What number of lines in the material contain the word "Write"? Give that number alone.

_Data shown_.
========================
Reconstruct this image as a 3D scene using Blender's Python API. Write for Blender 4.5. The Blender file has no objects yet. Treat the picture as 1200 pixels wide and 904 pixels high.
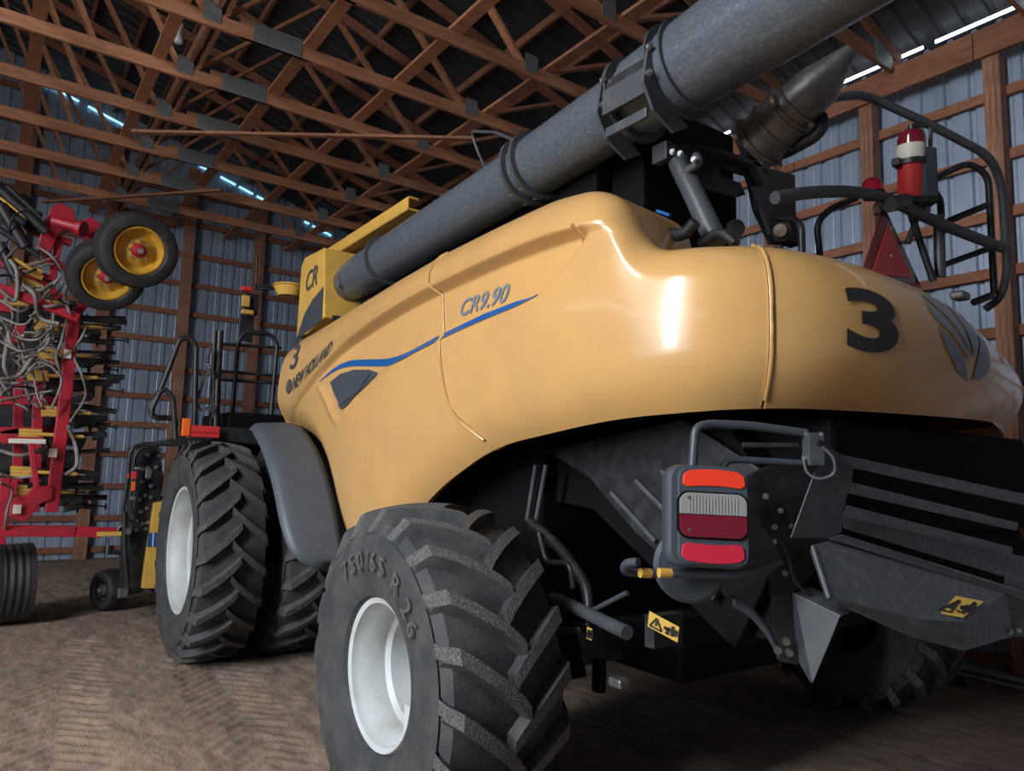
========================
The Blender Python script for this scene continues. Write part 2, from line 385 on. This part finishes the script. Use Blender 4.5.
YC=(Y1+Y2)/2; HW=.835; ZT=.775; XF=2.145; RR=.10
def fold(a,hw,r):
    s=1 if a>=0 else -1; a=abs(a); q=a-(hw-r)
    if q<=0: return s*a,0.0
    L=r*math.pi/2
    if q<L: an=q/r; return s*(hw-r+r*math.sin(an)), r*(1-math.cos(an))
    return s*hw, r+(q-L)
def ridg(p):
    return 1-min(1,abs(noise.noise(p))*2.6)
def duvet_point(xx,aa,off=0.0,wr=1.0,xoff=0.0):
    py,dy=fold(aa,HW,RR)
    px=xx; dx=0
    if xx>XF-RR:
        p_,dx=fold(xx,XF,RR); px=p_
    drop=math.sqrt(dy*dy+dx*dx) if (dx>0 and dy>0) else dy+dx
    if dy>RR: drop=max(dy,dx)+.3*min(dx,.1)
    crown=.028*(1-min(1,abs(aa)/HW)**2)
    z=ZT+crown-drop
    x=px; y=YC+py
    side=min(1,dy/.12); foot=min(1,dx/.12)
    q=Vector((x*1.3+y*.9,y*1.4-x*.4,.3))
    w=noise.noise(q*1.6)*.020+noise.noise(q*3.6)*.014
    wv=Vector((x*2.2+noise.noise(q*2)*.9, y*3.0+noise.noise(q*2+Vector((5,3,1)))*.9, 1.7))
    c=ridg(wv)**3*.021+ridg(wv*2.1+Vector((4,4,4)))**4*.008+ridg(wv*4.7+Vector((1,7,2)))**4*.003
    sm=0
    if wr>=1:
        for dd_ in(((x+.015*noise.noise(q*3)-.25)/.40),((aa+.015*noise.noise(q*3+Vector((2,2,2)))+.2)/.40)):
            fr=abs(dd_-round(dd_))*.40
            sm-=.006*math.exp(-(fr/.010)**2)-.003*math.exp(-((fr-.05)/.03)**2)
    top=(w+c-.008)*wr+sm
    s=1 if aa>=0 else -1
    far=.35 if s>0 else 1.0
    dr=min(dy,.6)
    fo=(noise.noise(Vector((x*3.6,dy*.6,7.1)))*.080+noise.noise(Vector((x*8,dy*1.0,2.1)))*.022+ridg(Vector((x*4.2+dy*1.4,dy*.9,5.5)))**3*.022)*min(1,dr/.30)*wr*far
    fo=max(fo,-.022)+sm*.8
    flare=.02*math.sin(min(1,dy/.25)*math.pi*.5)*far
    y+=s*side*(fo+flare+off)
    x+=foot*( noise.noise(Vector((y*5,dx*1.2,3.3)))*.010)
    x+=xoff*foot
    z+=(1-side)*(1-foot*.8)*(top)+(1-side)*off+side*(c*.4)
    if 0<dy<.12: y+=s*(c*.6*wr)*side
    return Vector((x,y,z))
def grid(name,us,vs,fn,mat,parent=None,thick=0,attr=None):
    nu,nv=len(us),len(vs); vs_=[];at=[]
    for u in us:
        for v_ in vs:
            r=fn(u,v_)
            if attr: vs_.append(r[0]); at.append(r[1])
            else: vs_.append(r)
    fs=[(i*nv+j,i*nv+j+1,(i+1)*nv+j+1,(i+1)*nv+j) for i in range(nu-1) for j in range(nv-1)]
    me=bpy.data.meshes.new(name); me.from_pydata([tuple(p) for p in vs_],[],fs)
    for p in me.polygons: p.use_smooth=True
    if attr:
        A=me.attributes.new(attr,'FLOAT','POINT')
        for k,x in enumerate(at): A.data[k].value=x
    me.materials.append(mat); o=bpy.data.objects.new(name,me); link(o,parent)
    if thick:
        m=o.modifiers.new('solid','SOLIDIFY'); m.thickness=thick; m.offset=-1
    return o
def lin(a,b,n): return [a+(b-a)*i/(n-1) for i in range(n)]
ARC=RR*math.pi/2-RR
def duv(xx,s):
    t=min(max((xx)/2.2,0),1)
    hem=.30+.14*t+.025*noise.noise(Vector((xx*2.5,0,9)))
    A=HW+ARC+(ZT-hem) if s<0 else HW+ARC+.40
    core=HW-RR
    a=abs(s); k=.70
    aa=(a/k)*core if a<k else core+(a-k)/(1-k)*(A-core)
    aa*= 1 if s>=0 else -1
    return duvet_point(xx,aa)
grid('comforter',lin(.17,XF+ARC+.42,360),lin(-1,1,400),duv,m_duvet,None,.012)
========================
_Correct response_.
2